[BEGIN SUPPLIED INFORMATION]
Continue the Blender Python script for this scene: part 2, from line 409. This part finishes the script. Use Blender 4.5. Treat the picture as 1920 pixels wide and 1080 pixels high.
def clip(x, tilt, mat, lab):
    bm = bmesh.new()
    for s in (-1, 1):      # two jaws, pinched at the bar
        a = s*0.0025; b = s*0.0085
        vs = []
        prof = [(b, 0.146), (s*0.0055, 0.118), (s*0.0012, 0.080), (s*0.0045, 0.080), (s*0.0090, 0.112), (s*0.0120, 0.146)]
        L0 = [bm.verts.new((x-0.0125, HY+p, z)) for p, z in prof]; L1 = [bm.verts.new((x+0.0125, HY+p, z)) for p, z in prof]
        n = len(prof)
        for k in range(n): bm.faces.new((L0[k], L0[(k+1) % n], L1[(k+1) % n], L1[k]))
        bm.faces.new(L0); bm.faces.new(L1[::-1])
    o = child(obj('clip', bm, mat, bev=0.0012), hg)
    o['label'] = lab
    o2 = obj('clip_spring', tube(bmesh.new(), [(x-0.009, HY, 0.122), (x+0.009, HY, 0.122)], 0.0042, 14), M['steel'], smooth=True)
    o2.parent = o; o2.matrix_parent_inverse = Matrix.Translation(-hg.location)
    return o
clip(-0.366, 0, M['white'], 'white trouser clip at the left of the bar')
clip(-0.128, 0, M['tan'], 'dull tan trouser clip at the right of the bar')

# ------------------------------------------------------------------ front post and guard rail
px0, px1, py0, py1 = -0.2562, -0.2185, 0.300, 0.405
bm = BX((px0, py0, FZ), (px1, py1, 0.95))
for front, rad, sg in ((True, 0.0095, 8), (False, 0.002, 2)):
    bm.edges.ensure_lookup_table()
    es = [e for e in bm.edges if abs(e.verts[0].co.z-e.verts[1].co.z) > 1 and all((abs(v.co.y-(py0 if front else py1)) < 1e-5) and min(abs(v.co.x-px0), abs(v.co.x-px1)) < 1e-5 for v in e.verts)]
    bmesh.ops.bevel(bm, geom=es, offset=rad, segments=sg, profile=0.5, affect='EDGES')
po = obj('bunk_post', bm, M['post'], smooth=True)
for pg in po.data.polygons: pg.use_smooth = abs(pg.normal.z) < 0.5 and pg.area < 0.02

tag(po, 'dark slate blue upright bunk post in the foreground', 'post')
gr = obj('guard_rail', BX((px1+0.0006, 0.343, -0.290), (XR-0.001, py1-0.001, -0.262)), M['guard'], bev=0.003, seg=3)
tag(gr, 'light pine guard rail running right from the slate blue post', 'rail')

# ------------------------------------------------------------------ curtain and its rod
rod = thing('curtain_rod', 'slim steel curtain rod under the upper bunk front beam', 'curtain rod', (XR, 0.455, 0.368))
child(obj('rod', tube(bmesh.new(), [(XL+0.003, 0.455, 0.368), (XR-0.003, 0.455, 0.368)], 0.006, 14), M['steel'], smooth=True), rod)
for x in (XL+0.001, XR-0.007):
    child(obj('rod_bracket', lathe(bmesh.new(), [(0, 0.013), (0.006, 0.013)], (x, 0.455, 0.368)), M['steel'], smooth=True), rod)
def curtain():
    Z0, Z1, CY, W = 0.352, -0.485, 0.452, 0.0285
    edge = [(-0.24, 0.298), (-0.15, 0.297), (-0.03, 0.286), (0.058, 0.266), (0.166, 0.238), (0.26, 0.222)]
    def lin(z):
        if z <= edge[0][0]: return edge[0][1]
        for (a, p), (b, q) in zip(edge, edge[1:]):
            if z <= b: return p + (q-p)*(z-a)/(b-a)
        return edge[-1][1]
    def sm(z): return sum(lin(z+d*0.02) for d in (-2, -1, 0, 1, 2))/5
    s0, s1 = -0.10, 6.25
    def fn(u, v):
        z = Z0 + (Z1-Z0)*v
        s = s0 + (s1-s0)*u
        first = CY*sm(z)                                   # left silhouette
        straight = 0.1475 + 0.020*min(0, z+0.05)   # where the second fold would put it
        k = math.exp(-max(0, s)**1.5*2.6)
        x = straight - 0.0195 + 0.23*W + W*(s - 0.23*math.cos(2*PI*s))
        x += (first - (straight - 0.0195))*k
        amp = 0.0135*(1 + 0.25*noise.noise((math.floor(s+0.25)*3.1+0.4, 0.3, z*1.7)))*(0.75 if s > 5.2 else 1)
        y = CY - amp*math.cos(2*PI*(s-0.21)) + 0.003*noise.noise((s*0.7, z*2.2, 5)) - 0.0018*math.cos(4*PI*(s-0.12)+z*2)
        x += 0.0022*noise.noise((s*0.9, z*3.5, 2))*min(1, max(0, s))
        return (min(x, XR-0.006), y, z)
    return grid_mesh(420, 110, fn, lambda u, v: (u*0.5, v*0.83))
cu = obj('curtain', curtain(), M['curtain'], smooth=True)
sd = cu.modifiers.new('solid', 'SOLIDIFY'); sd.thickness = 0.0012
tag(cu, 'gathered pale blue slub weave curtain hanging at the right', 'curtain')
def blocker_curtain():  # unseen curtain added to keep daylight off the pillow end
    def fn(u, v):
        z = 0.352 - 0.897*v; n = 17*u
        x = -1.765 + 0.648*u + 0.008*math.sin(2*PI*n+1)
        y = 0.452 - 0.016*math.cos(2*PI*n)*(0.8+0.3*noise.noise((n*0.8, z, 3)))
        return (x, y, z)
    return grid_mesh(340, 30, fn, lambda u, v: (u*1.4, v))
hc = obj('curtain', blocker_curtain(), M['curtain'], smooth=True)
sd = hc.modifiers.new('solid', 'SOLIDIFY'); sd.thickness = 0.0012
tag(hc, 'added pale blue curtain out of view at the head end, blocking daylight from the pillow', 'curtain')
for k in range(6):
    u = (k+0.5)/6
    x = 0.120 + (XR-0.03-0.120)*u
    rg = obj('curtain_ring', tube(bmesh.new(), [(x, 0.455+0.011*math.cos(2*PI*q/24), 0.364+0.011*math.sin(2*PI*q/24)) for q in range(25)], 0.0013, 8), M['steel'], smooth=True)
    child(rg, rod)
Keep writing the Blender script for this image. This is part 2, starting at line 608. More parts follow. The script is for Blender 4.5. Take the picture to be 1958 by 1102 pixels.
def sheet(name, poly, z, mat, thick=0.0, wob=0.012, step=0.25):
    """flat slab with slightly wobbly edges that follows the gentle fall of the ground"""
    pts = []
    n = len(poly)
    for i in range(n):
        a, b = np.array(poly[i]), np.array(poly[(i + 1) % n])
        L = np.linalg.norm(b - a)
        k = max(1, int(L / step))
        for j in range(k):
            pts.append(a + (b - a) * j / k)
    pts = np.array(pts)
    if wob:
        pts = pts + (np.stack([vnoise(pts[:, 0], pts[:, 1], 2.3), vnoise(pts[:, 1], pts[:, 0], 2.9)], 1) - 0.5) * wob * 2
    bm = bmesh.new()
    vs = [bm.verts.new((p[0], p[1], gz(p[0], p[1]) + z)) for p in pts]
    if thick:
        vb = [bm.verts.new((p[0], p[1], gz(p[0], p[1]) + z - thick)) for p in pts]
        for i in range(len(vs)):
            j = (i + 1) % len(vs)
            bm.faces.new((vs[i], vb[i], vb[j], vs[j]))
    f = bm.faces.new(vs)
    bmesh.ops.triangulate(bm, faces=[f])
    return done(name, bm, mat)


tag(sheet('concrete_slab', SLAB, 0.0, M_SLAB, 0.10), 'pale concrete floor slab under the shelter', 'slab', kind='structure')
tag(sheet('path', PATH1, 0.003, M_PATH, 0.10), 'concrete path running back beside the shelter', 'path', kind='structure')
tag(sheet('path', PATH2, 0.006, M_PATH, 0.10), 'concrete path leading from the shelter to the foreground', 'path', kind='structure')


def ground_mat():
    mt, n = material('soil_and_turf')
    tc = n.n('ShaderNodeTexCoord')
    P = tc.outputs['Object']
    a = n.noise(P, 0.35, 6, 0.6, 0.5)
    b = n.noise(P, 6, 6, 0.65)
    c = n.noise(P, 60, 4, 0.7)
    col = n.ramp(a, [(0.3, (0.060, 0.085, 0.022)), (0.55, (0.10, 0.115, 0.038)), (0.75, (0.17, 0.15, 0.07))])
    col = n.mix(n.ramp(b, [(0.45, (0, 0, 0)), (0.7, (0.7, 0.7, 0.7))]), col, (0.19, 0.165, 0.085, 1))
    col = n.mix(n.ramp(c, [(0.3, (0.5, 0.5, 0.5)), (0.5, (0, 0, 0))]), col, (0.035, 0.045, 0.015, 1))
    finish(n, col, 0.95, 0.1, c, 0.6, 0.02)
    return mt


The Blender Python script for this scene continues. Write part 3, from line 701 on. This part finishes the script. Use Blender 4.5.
[END SUPPLIED INFORMATION]
:: WRITTEN EXERCISE ::
Only the lines from the one containing "tag(sheet('concrete_slab', SLAB, 0.0, M_SLAB, 0.10), 'pale" to the end of the data should be printed, exactly as they stand.

:: SOLUTION TO THIS EXERCISE ::
tag(sheet('concrete_slab', SLAB, 0.0, M_SLAB, 0.10), 'pale concrete floor slab under the shelter', 'slab', kind='structure')
tag(sheet('path', PATH1, 0.003, M_PATH, 0.10), 'concrete path running back beside the shelter', 'path', kind='structure')
tag(sheet('path', PATH2, 0.006, M_PATH, 0.10), 'concrete path leading from the shelter to the foreground', 'path', kind='structure')


def ground_mat():
    mt, n = material('soil_and_turf')
    tc = n.n('ShaderNodeTexCoord')
    P = tc.outputs['Object']
    a = n.noise(P, 0.35, 6, 0.6, 0.5)
    b = n.noise(P, 6, 6, 0.65)
    c = n.noise(P, 60, 4, 0.7)
    col = n.ramp(a, [(0.3, (0.060, 0.085, 0.022)), (0.55, (0.10, 0.115, 0.038)), (0.75, (0.17, 0.15, 0.07))])
    col = n.mix(n.ramp(b, [(0.45, (0, 0, 0)), (0.7, (0.7, 0.7, 0.7))]), col, (0.19, 0.165, 0.085, 1))
    col = n.mix(n.ramp(c, [(0.3, (0.5, 0.5, 0.5)), (0.5, (0, 0, 0))]), col, (0.035, 0.045, 0.015, 1))
    finish(n, col, 0.95, 0.1, c, 0.6, 0.02)
    return mt


The Blender Python script for this scene continues. Write part 3, from line 701 on. This part finishes the script. Use Blender 4.5.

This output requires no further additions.